Thermo-opto-electrical analysis of an optical modulator integrated in a silicon planar structure

We propose numerical analysis of an integrated waveguide-vanishing-based modulator realized by ion implantation in SOI wafer. The active region is 3×3 µm2 and the lateral confinement is guaranteed by two highly-doped As (8×1019cm-3) and B (2×1019cm-3) implanted regions 1-µm-deep. This type of structure allows to obtain a planar device, avoiding structural steps which are harmful for photolithography processes. The resulting channel waveguide shows single mode operation and propagation losses of about 1.8 dB/mm, which are acceptable for short structures. The modulation is based on a lateral p-i-n diode, which injects free carriers into the rib volume between the doped regions.
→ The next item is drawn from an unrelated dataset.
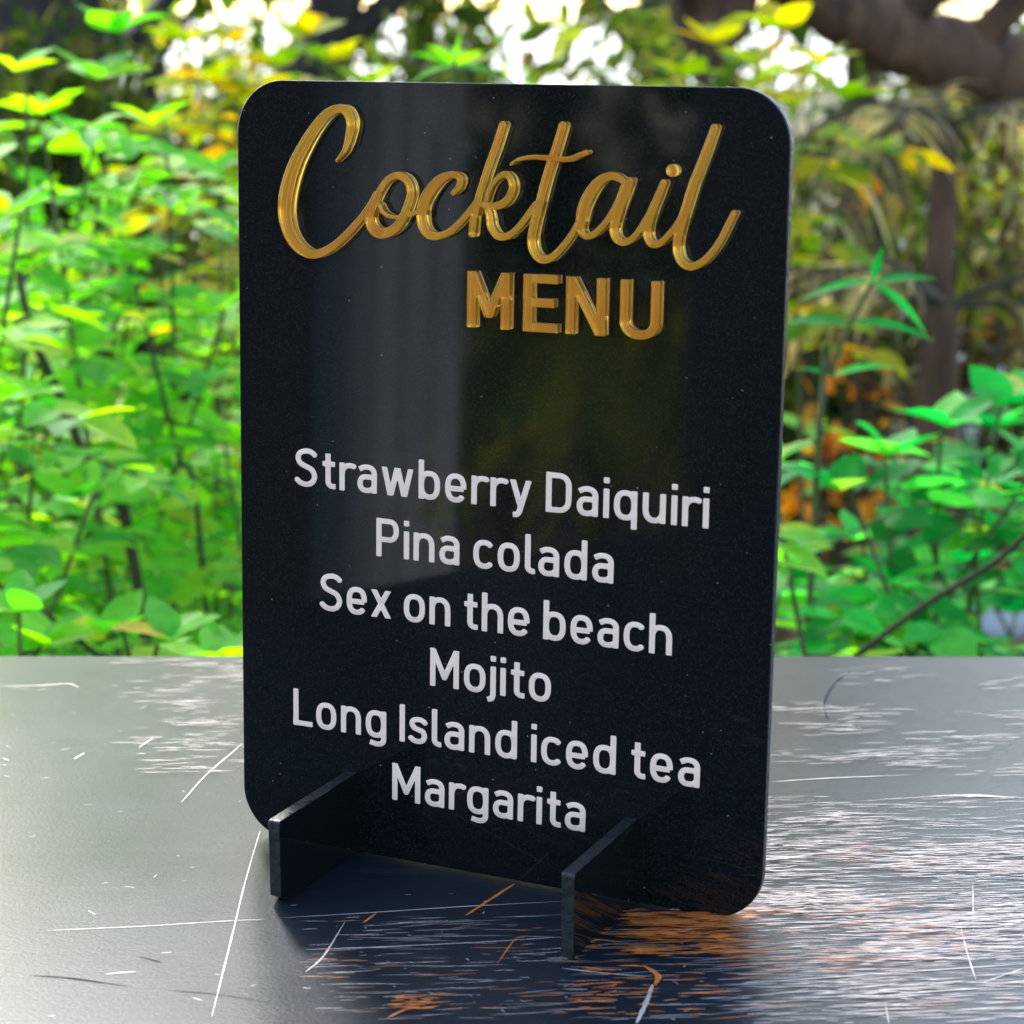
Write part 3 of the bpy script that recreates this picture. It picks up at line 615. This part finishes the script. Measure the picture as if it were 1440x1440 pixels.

We have optimized the device for maximum injection efficiency for a given applied voltage. The resulting optical behavior can be explained by the lateral confinement vanishing that transforms the rib waveguide in a slab waveguide, once the rib is full of free carriers. This phenomenon occurs at driving voltage of about 1.0 V, with electrical power consumption below 1 mW, and implies a rapid variation of the propagating characteristics, and as consequence an optical beam lateral redistribution into the structure. Results show that an optical modulation depth close to 100% can be reached with a switching time of about 30 ns.